Approvata al Senato l’ultima versione della super-manovra da 54,3 miliardi di euro, spetta lunedì alla Camera iniziare l’esame, che dovrebbe portare in pochi giorni all’ok definitivo.
Sulle cifre e sui contenuti, grosso modo sappiamo già come è andata. Ma poco si ragiona sulle “altre” misure della manovra, ossia di quelle a impatto zero sul bilancio dello stato, ma non sull’economia del Paese.
Parliamo delle liberalizzazioni e delle privatizzazioni. Già quando fu varata la prima manovra a fine giugno, il ministro Tremonti parlò pomposamente di madre di tutte le liberalizzazioni, cioè la riforma dell’art. 41 della Costituzione, quello che disciplina la libertà d’impresa. Disse l’occhialuto ministro che sarebbe stato reso libero tutto quanto non fosse vietato, applicando un principio elementare di scuola liberale. Sono passati due mesi e mezzo e non c’è neanche l’ombra di quella riforma, a maggior ragione l’assenza di tale misura si nota da ieri, quando il Consiglio dei ministri ha dato il via libera alle misure che riguardano la riforma della Costituzione (abrogazione delle province e vincolo del pareggio di bilancio). Certo, già in sede di dichiarazioni e di promesse, erano stati in tanti, Marcegaglia in testa, ad eccepire che l’art 41 della Costituzione ha una valenza molto formale, perchè si tratta di fare le liberalizzazioni vere. Ma niente, non è cambiata nemmeno la forma. Si pensi, ad esempio, che il testo varato dal governo, che prevedeva la liberalizzazione di farmacie, libere professioni e giochi di stato, è stato semplicemente cestinato dalla maggioranza, il cui tasso di liberalismo è pari a quello dell’era Kruscev in Unione Sovietica, magari rispolverato di tanto in tanto, quando si vocifera di una pseudo-riforma delle pensioni.

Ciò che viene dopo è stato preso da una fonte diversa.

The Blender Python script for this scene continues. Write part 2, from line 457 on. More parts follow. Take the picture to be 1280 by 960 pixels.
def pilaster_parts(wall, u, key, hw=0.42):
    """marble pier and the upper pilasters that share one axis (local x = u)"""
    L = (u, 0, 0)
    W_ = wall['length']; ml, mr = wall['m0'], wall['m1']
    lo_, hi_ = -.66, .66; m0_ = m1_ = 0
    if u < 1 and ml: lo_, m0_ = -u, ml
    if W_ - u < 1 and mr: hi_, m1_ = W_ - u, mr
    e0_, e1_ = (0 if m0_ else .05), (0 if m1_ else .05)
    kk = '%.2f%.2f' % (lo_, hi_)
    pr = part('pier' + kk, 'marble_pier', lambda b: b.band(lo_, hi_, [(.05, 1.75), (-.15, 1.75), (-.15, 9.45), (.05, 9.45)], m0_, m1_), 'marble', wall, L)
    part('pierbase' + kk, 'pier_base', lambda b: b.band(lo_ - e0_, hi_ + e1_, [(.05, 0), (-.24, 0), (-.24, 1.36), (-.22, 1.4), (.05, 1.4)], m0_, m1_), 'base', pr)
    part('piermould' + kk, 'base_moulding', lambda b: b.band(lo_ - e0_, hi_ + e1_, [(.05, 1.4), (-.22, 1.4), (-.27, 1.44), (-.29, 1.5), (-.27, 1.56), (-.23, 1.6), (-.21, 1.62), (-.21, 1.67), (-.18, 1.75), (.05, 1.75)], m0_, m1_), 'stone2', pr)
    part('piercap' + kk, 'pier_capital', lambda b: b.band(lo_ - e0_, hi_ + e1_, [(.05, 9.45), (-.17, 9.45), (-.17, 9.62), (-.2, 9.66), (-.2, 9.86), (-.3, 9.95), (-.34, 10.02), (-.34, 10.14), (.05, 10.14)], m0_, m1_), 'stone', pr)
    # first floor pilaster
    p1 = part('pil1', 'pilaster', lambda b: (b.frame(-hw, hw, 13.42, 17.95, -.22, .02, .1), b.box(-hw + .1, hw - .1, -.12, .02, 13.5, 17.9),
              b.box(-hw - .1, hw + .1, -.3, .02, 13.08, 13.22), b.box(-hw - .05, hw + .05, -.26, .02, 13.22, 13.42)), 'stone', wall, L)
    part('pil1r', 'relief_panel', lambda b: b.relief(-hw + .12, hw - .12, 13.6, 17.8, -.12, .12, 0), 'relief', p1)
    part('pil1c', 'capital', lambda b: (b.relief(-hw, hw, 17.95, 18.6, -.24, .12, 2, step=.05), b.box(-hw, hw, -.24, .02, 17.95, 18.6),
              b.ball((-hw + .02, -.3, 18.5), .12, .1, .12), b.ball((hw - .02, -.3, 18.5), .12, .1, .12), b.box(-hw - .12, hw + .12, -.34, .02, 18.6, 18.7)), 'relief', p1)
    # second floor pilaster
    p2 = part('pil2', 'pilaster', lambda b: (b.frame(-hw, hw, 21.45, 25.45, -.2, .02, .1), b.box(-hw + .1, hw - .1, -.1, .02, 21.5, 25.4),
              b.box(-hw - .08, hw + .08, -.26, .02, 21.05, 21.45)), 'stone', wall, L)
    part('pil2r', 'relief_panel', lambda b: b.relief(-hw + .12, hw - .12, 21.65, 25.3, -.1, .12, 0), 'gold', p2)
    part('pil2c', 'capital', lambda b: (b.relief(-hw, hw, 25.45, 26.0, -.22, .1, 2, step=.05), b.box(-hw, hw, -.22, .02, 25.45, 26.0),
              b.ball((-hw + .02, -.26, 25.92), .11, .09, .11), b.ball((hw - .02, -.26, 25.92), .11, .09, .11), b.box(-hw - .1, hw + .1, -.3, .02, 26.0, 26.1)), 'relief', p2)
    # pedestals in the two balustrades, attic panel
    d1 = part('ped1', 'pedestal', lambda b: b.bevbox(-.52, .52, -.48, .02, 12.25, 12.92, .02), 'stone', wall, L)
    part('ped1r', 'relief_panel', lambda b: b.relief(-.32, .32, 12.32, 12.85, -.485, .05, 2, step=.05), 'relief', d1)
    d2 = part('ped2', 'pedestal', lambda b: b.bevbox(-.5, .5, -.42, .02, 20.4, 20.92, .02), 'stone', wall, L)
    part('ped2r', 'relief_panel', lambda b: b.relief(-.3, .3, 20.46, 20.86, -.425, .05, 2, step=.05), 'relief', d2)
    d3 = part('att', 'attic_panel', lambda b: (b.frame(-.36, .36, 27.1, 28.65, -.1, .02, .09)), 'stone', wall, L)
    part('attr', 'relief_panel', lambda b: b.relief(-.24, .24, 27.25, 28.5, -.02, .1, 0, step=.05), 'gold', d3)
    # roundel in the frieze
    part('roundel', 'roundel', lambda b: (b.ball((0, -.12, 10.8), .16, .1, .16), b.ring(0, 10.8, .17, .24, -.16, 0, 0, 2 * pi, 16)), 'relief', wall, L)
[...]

Insomma, parte male Alfano, che con questa china non potrà aspirare a presentarsi come un riformatore nel 2013, alla guida del PDL. Malissimo, anzi peggio, arriva Tremonti, che non ha voluto rendere più concorrenziale nemmeno la vendita dell’aspirina.
Non parliamo poi delle privatizzazioni, che restano la macchia più oscura del governo, il quale alla fine della legislatura potrà “vantare” di non avere varato alcun piano di dismissioni di asset pubblici in dieci anni. Troppo per potere continuare a definire di destra il governo Berlusconi. Se l’asso Casini, alla guida di una ipotetica coalizione di centrodestra nel 2013, sembrava solo una strategia politica, adesso sembra più un bisogno culturale, perchè tra ex e attuali socialisti, colbertiani e sociali all’Alemanno, quello del PDL è un ammasso di illiberali, che ha poco a che spartire col suo stesso premier.